WASHINGTON — Federal scientists forecast that Oklahoma will continue to have the nation’s biggest man-made earthquake problem this year but it probably won’t be as shaky as recent years.

In its annual national earthquake outlook , the U.S. Geological Survey reported Wednesday that a large portion of Oklahoma and parts of central California have the highest risk for a damaging quake this year: between 5 and 12 percent. The outlook is published in the journal Seismologi­cal Research Letters.

Natural elevated quake risks exist through much of California, Seattle and the area where Missouri, Tennessee, Arkansas, Kentucky and Illinois come together, known as New Madrid. Seismologi­sts say Oklahoma’s problem is triggered by undergroun­d injections of huge volumes of wastewater from oil and gas drilling.

USGS seismic hazard chief Mark Petersen says Oklahoma’s recent regulation wastewater injection is starting to work, so scientists slightly reduced Oklahoma’s risk this year. He also said the lower production of oil, which reduces drilling and waste disposal, may be a factor.

From 1980 to 2000, Oklahoma averaged only two earthquake­s a year of magnitude 2.7 or higher. That number jumped to about 2,500 in 2014 then to 4,000 in 2015 as the use of an oil and gas production technique that uses millions of gallons of water boomed. It dropped to 2,500 last year, after Oklahoma restricted volume of wastewater injections, according to the study.

Petersen said he expects shaking to be perhaps slightly less than last year’s 2,500, with the highest risk area shifting a bit north and east in the state. Last year also had some unusually big quakes there, including a magnitude 5.8 in Pawnee and a magnitude 5.0 in Cushing.

“We know that already in the first couple months of this year, the rates did come down,” Petersen said in an interview. “This is exactly what we wanted.”

Petersen said he doesn’t know when or if Oklahoma will ever get back to before 2008 activity levels of far less than one a day. That depends on economic and regulatory issues, he said in a Wednesday press conference.

In a statement last week, Oklahoma gas and oil regulator Tim Baker said the state noticed earthquake­s coming down, so his agency issued even more guidelines that further restricted how much wastewater drillers could inject undergroun­d.

“There’s still a lot of concern in Oklahoma,” Petersen said. “You can have additional larger earthquake­s that could affect that area.”
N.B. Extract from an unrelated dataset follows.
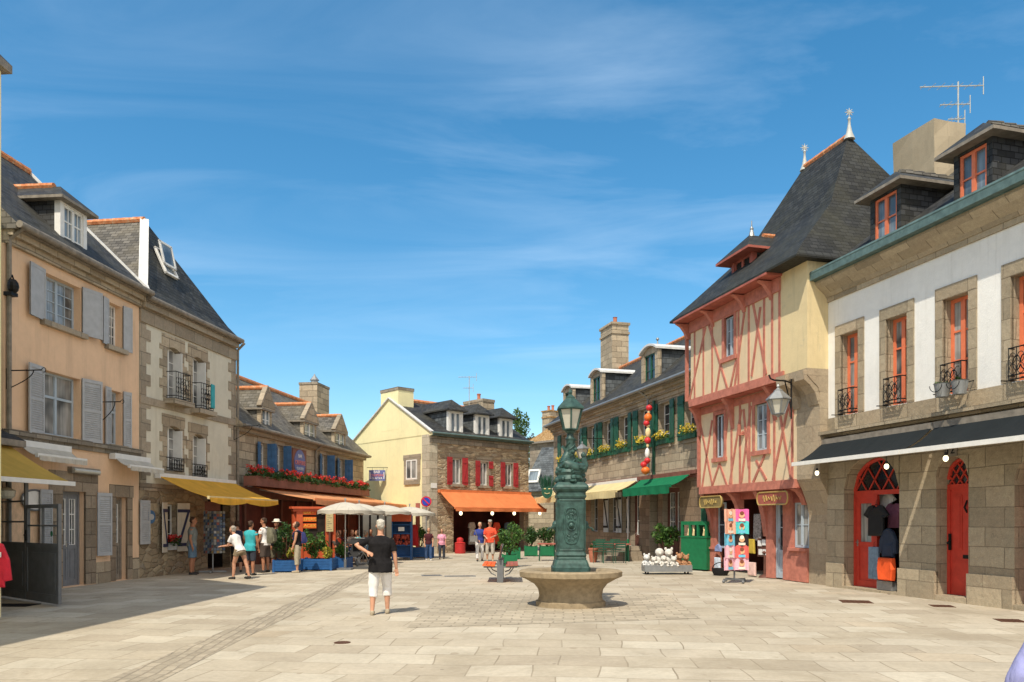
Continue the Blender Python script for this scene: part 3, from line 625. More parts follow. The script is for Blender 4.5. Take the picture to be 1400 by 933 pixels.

There are a couple other areas of elevated risk from man-made earthquake­s in the 2017 forecast, but they are not as high as in Oklahoma. They are patches in western Texas and along the New Mexico-Colorado border. But several other areas of elevated shaking risk in the past were dropped from this year’s outlook because of new regulation, including the Dallas-Fort Worth area, Petersen said.

“That’s a wonderful thing that we’ve been able to make progress,” Petersen said.